Alexander Hamilton and the Vice President's Tiebreaker
Andrew Hyman
Following up on co-blogger Mike Ramsey’s recent post about Federalist 69, the sentence in question by Alexander Hamilton is as follows:
In the national government, if the Senate should be divided, no appointment could be made; in the government of New York, if the council should be divided, the governor can turn the scale, and confirm his own nomination.
Mike concludes that, “Most likely, Hamilton simply forgot about the Vice President's tiebreaker in writing Federalist 69.” But take a look at the last paragraph of Federalist 68, published by Hamilton the very same day:
The appointment of an extraordinary person, as Vice-President, has been objected to as superfluous, if not mischievous. It has been alleged, that it would have been preferable to have authorized the Senate to elect out of their own body an officer answering that description. But two considerations seem to justify the ideas of the convention in this respect. One is, that to secure at all times the possibility of a definite resolution of the body, it is necessary that the President should have only a casting vote. And to take the senator of any State from his seat as senator, to place him in that of President of the Senate, would be to exchange, in regard to the State from which he came, a constant for a contingent vote.
So Hamilton was aware when he wrote Federalist 69 that the Vice-President of the U.S. would have a "casting vote" (i.e. a tie-breaking vote) as president of the Senate. But I do agree with Mike that the Vice-President of the U.S. can certainly break ties on nominations, as has been happening for centuries, and the quote above from Federalist 68 shows that Hamilton thought so too, or else he would not have written that the President of the Senate would “secure at all times the possibility of a definite resolution of the body.”

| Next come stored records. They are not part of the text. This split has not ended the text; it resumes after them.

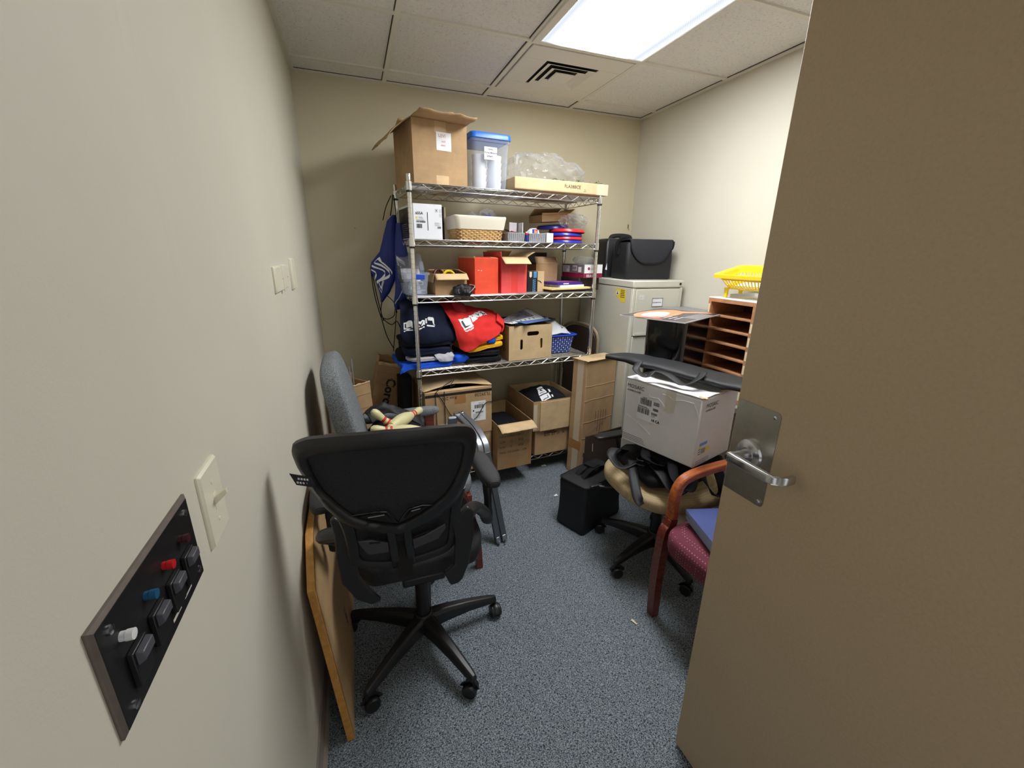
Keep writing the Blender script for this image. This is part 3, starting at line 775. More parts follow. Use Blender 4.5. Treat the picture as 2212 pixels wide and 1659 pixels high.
# two small grey patterned baskets
GPAT = NT('grey_cutout_basket'); GPAT.b.inputs['Roughness'].default_value = .5
wa = GPAT.n('ShaderNodeTexVoronoi', feature='F1'); wa.inputs['Scale'].default_value = 80; wa.inputs['Randomness'].default_value = .15
GPAT.l(GPAT.tc((1, 1, 1.7)), wa.inputs['Vector']); GPAT.col(GPAT.ramp(wa.outputs['Distance'], [(.24, s2l((44, 44, 50))), (.34, s2l((150, 151, 156)))], 'LINEAR')); GPAT = GPAT.m
def grey_basket(s, w, label):
    t = thing('grey_basket', label, 'basket', SH(s, .02, z), YAW, group='small grey baskets on the second shelf')
    R = [[Vector((p.x + w / 2, p.y + .075, p.z)) for p in ring_rr(0, 0, zz, w / 2 - g, .075 - g, .006, 3)] for zz, g in ((0, .004), (.047, 0), (.047, .0035), (.003, .007))]
    M().loft(R, cap=False).loft([[Vector((p.x + w / 2, p.y + .075, .002)) for p in ring_rr(0, 0, 0, w / 2 - .005, .07, .006, 3)]] * 2).build('basket_body', GPAT, t)
    M().tube([Vector((p.x + w / 2, p.y + .075, .048)) for p in ring_rr(0, 0, 0, w / 2 - .001, .074, .008, 4)], .0024, 6, closed=True).build('rim', GREYP, t)
grey_basket(.566, .115, 'small grey cut-out basket beside the wicker basket'); grey_basket(.706, .118, 'small grey cut-out basket beside the little white box')
one(M().box(0, .046, 0, .12, 0, .055).build('small_box', CARD_W2, bevel=.0015), 'little white box between the grey basket and the flying discs', 'box', SH(.828, .02, z), YAW)
one(M().box(0, .003, 0, .11, 0, .075).build('index_card', WHITE, bevel=.0005), 'white card standing upright in the small grey basket beside the wicker one', 'card', SH(.672, .04, z + .034), YAW - .1)
one(M().box(0, .058, 0, .0022, 0, .066).build('index_card', mat('lilac_paper', (190, 180, 186), .7)), 'pale lilac card leaning behind the upright white card', 'card', SH(.612, .10, z + .046), YAW + .25)
rnd = random.Random(9)
for i, (c, lb) in enumerate(((mat('dark_red_pen', (120, 24, 28), .4), 'dark red pen lying in the grey basket'), (BLACKP, 'black pen leaning in the grey basket'), (mat('maroon_pen', (96, 30, 30), .4), 'maroon pen across the grey basket beside the wicker one'))):
    a = .3 + i * .9
    m = M().tube([(-.045, 0, 0), (.04, 0, 0), (.05, 0, 0)], [.0045, .0045, .001], 8)
    one(m.build('pen', c), lb, 'pen', SH(.60 + .012 * i, .07 + .02 * i, z + .050 + .006 * i), a, rot=(0, -.12 - .05 * i, a))
t = thing('sticker_dispenser', 'white rounded holder with colourful picture in the right grey basket', 'holder', SH(.722, .05, z + .006), YAW)
M().prism([(.0, 0), (.075, 0), (.073, .045), (.064, .066), (.045, .075), (.025, .075), (.008, .062), (.002, .045)], -.04, (0, 0, 0), FX, FY).build('holder_body', WHITE, t, bevel=.003)
k = M().use(BINK).rect((0, 0, 0), FX, FY, .020, .046, .058, .070, .0008).use(ORANGE).rect((0, 0, 0), FX, FY, .034, .048, .054, .066, .0012).use(REDP).rect((0, 0, 0), FX, FY, .044, .060, .057, .069, .0015)
k.build('picture', None, t, smooth=False)
m = M().use(NAVYN).tube([(0, 0, 0), (0, 0, .04)], .010, 10).use(REDP).tube([(0, 0, .0405), (0, 0, .05)], .008, 10).use(WHITE).tube([(0, 0, .0505), (0, 0, .057)], .006, 10)
one(m.build('glue_bottle', None), 'tiny blue bottle with red and white cap between the grey baskets', 'bottle', SH(.694, .018, z + .001), 0, rot=(0, -.12, 0))
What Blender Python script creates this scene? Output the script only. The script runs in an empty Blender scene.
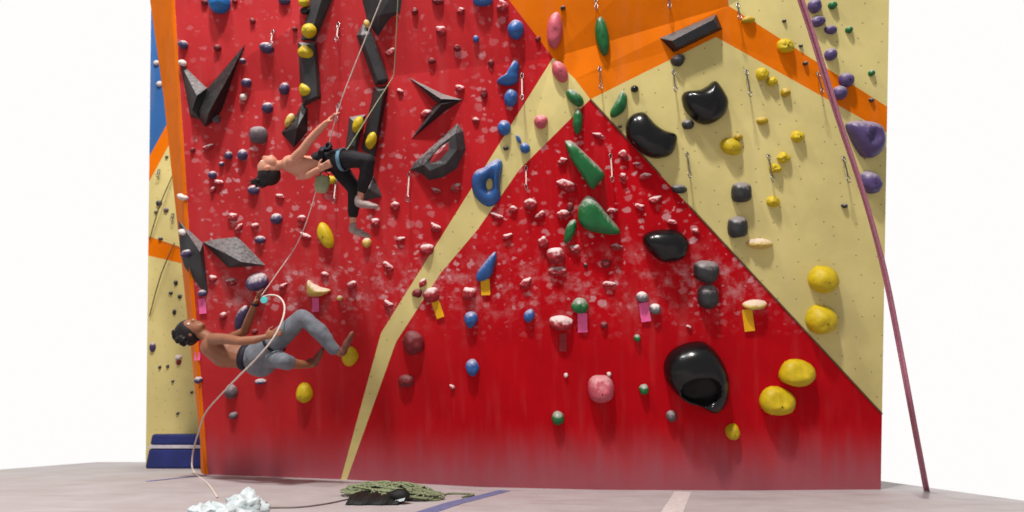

That leaves the question of what the heck Hamilton meant in Federalist 69 when he wrote that, “In the national government, if the Senate should be divided, no appointment could be made….” Evidently, Hamilton was simply referring to a situation where the Senate (including its president) had finished voting, leaving a tie vote. After all, the Constitution explicitly contemplates that the Senate shall have a “President pro tempore, in the absence of the Vice President.” Hamilton’s point was that, if the Vice-President does not break a tie, the President of the United States cannot break that tie like the Governor of New York could. Recall that back in those days, the President and Vice-President of the U.S. were not elected on the same ticket and were often political enemies (e.g. President Jefferson and Vice-President Burr), so people like Hamilton did not presume (as people do nowadays) that the Vice-President would support presidential nominees.
John Langford recently argued at the Balkinization Blog that Hamilton meant in Federalist 69 that the Vice-President has no casting vote on nominations, but looking at both Federalist 68 and 69 together gives quite a different impression, and Langford does not mention the former. More importantly, the language of the Constitution does not limit the matters to which the casting vote applies: “The Vice President of the United States shall be President of the Senate, but shall have no Vote, unless they be equally divided.” It's true that that provision is in Article I rather than Article II, but no one disputes that other aspects of Article I apply to nominations (e.g. "Each House may determine the Rules of its Proceedings...."). Had the vote on Justice Kavanaugh been tied, Vice-President Pence could have broken the tie, just like Vice-Presidents have been doing for hundreds of years.